▶ PROBLEM DESCRIPTION: Provide an exact copy of the lines from the beginning of the records through the line that includes "tag(mb.build('baseboard_left', M['plinth']), kind='structure')", and of no others.

3D scene scripts
--- START ---
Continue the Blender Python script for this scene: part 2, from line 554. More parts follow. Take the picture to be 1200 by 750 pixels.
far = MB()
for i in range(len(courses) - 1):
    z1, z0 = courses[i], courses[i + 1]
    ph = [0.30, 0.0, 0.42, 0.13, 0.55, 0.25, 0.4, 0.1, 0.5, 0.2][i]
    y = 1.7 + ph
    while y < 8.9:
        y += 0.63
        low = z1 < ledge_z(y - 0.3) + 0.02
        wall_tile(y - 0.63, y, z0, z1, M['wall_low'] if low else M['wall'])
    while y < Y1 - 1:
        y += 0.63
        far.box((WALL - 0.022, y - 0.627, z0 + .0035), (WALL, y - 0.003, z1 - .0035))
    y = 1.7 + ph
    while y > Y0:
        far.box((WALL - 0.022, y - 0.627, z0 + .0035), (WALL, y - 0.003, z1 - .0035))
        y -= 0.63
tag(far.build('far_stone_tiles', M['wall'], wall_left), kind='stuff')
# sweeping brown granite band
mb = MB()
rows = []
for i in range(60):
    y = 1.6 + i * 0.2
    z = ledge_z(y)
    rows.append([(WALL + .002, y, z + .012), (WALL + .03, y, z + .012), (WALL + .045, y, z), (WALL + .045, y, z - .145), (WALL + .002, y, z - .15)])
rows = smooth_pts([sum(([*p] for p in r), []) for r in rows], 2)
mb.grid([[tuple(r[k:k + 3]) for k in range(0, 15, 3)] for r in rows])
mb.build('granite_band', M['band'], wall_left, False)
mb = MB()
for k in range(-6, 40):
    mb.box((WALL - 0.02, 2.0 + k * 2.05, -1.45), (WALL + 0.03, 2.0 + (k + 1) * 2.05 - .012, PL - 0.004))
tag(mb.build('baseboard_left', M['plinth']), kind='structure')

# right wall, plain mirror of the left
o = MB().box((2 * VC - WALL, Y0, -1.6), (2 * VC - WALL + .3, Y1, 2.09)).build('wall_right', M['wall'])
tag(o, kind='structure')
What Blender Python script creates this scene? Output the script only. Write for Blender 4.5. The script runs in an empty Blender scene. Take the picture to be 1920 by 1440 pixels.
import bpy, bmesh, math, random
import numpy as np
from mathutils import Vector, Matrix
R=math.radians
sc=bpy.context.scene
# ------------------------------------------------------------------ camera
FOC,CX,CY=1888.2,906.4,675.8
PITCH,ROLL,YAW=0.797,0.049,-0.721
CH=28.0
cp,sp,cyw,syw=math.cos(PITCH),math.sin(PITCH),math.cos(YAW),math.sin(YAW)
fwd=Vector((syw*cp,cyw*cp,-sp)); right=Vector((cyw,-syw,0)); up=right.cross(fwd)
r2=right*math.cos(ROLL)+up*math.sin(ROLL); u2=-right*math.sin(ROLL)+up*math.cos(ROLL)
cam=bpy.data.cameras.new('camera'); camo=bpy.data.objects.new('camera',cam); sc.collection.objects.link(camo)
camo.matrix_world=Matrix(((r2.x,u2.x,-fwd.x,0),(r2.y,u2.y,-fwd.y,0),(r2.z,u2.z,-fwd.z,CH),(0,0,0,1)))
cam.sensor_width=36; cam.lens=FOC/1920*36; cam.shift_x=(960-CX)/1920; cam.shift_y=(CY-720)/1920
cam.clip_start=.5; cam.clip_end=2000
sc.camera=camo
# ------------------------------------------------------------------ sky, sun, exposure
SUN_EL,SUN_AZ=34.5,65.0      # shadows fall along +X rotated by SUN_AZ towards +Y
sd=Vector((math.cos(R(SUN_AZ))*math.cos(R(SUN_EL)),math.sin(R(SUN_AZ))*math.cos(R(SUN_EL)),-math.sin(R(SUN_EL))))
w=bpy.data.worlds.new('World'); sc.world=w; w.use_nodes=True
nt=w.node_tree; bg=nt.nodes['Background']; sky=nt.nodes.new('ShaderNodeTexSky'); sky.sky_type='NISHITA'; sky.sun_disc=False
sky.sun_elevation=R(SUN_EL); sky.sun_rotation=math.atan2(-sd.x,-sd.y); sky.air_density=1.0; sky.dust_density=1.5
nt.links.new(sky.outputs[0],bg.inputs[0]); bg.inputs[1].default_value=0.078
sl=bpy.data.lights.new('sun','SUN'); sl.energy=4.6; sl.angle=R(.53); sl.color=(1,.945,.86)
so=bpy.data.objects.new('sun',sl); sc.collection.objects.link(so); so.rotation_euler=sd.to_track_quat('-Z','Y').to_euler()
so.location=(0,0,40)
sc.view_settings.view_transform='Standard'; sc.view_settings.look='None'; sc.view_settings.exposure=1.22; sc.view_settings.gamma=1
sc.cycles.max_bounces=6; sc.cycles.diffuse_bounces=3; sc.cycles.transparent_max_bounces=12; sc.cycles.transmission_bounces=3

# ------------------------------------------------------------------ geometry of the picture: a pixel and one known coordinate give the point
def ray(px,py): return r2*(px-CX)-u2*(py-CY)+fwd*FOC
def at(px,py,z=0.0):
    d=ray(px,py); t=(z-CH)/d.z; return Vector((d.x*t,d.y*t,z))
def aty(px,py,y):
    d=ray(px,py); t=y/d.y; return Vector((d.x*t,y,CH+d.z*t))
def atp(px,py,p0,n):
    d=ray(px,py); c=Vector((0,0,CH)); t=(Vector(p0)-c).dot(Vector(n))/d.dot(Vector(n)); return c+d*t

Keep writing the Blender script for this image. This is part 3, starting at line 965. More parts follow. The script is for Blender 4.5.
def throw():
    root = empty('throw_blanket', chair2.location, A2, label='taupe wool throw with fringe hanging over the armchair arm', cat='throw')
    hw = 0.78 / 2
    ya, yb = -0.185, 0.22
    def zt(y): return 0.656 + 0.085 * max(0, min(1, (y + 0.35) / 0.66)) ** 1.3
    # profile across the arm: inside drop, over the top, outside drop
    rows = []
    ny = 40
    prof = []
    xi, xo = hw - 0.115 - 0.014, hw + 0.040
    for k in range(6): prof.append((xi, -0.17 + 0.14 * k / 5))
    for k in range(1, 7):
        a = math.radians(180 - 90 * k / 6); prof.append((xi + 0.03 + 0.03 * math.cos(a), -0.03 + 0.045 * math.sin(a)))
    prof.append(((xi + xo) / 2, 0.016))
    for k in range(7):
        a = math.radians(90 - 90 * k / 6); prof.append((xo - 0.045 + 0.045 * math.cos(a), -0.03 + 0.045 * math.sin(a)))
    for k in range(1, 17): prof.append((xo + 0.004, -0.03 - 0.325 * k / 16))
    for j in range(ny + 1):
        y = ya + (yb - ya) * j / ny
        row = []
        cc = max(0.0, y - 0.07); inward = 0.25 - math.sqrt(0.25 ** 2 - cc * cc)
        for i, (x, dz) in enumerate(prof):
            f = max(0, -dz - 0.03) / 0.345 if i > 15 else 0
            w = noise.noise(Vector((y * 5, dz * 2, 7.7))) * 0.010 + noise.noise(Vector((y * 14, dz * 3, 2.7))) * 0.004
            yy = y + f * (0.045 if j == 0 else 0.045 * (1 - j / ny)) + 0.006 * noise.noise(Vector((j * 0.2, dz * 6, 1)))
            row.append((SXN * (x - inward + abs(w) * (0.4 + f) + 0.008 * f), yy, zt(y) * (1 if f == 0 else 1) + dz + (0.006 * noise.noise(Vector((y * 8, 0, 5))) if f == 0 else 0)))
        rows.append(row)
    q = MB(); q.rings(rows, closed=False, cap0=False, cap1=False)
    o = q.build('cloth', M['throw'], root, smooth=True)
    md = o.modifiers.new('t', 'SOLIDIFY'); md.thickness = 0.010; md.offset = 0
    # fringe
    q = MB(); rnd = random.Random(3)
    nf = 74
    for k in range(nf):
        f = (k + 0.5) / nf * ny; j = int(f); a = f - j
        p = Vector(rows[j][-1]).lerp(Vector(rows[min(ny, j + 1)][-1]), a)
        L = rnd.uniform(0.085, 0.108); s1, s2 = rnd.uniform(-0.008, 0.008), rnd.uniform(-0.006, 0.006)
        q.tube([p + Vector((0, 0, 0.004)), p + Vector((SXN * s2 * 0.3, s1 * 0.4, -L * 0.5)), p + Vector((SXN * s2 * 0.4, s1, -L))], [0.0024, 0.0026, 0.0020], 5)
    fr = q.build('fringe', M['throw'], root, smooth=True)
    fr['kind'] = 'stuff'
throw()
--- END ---
▶ WRITTEN RESPONSE:
Continue the Blender Python script for this scene: part 2, from line 554. More parts follow. Take the picture to be 1200 by 750 pixels.
far = MB()
for i in range(len(courses) - 1):
    z1, z0 = courses[i], courses[i + 1]
    ph = [0.30, 0.0, 0.42, 0.13, 0.55, 0.25, 0.4, 0.1, 0.5, 0.2][i]
    y = 1.7 + ph
    while y < 8.9:
        y += 0.63
        low = z1 < ledge_z(y - 0.3) + 0.02
        wall_tile(y - 0.63, y, z0, z1, M['wall_low'] if low else M['wall'])
    while y < Y1 - 1:
        y += 0.63
        far.box((WALL - 0.022, y - 0.627, z0 + .0035), (WALL, y - 0.003, z1 - .0035))
    y = 1.7 + ph
    while y > Y0:
        far.box((WALL - 0.022, y - 0.627, z0 + .0035), (WALL, y - 0.003, z1 - .0035))
        y -= 0.63
tag(far.build('far_stone_tiles', M['wall'], wall_left), kind='stuff')
# sweeping brown granite band
mb = MB()
rows = []
for i in range(60):
    y = 1.6 + i * 0.2
    z = ledge_z(y)
    rows.append([(WALL + .002, y, z + .012), (WALL + .03, y, z + .012), (WALL + .045, y, z), (WALL + .045, y, z - .145), (WALL + .002, y, z - .15)])
rows = smooth_pts([sum(([*p] for p in r), []) for r in rows], 2)
mb.grid([[tuple(r[k:k + 3]) for k in range(0, 15, 3)] for r in rows])
mb.build('granite_band', M['band'], wall_left, False)
mb = MB()
for k in range(-6, 40):
    mb.box((WALL - 0.02, 2.0 + k * 2.05, -1.45), (WALL + 0.03, 2.0 + (k + 1) * 2.05 - .012, PL - 0.004))
tag(mb.build('baseboard_left', M['plinth']), kind='structure')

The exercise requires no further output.